To architect Ma Yansong, principal of MAD, one of the great challenges with rapid urbanization is humanizing the city. “The difficulty with big cities does not lie in skyscrapers or high-rises per se, rather it is the values concealed within those buildings which lead to the loss of our humanity and our sense of spiritual emptiness,” Yansong writes in his book Shanshui City. This ethos guides Yansong’s design for Cloud Corridor, a conceptual tower that’s part of an exhibition at the A+D museum about rethinking residential design in Los Angeles.
Part and parcel to the concept is making sprawl-centric L.A. denser through design. Yansong likens the Cloud Corridor to taking a traditional low-density street grid and rotating it 90 degrees so the blocks extend upward instead of out. The nine towers that rise 50 stories tall are conceived as a vertical village complete with gardens in the sky—attributes that will supposedly introduce vitality and community to skyscrapers. Think of the concept as a souped up SimCity Arcology. Pedestrian bridges link the towers and an undulating park at the base offers more public space.
In addition to density, the exhibition’s prompt invited architects to tackle transit accessibility, a lack of buildable land, and resource scarcity—the key challenges for the future of residential design in the city. To that end, Yansong and his team chose to place the speculative towers in the city’s museum district, an area that’s soon to receive a new Metro station and has a lot of cultural amenities.
MAD describes the design very poetically: “Cloud Corridor defies the singular gesture and of modernist box as the form for residential towers, and instead proposes multiple towers that rise to varying heights, echoing the adjacent mountains.

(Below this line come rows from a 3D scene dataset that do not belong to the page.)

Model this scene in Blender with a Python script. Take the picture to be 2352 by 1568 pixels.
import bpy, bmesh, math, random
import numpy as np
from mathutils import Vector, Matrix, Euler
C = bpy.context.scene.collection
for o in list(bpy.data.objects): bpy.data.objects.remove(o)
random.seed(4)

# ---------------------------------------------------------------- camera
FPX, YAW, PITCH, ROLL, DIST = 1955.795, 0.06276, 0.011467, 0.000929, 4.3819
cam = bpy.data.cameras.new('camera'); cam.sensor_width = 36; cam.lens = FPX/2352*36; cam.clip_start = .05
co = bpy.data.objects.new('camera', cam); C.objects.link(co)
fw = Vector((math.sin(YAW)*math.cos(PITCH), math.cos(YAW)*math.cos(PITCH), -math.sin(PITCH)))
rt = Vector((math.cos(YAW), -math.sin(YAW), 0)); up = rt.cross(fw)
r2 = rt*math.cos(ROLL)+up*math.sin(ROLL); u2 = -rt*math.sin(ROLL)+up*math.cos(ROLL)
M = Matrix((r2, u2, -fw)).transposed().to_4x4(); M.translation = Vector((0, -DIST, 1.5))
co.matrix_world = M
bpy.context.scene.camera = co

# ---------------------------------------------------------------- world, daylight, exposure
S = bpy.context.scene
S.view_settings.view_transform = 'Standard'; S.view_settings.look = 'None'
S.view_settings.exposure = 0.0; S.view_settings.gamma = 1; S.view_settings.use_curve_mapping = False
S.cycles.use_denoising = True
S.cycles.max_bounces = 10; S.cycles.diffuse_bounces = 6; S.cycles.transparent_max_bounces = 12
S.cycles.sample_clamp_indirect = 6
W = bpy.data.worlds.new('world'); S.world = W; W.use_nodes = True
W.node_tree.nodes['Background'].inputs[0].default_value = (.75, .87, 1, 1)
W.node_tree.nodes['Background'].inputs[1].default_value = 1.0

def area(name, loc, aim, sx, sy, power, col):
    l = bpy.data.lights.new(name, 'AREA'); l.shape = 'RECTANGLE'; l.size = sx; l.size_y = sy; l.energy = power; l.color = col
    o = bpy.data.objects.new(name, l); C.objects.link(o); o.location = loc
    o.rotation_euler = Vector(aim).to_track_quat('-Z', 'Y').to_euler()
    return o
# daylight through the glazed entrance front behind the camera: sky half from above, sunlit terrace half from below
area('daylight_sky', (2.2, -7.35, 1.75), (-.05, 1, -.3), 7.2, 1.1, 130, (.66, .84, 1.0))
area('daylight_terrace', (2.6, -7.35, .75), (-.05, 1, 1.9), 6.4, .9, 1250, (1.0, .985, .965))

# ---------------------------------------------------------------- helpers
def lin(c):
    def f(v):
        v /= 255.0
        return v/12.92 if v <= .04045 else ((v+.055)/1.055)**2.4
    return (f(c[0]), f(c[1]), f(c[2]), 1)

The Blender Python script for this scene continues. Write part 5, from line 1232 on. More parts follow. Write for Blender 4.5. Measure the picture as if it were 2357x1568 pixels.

The floor plates are comprised of softly curved geometries, versus static rectilinear geometries,” the firm told Co.Design via email. Because this is an exercise in design thinking more so than a project grounded in reality, the interior configurations haven’t been figured out, apart from the circulation between the towers.
The building’s aesthetics are undeniably gorgeous and a heck of a lot nicer than any high-rise that’s currently in L.A. However, history has shown that the “tower in the park” model is notoriously bad for communities. (Park LaBrea, an master-planned neighborhood based on that philosophy is near Cloud Corridor’s speculative site and its residents are none too pleased, calling it “overpriced projects.”) Will more plants and skybridges make for a better model? The answer is unclear, but considering how housing starved L.A. is, it never hurts to have more ideas thrown into the hat.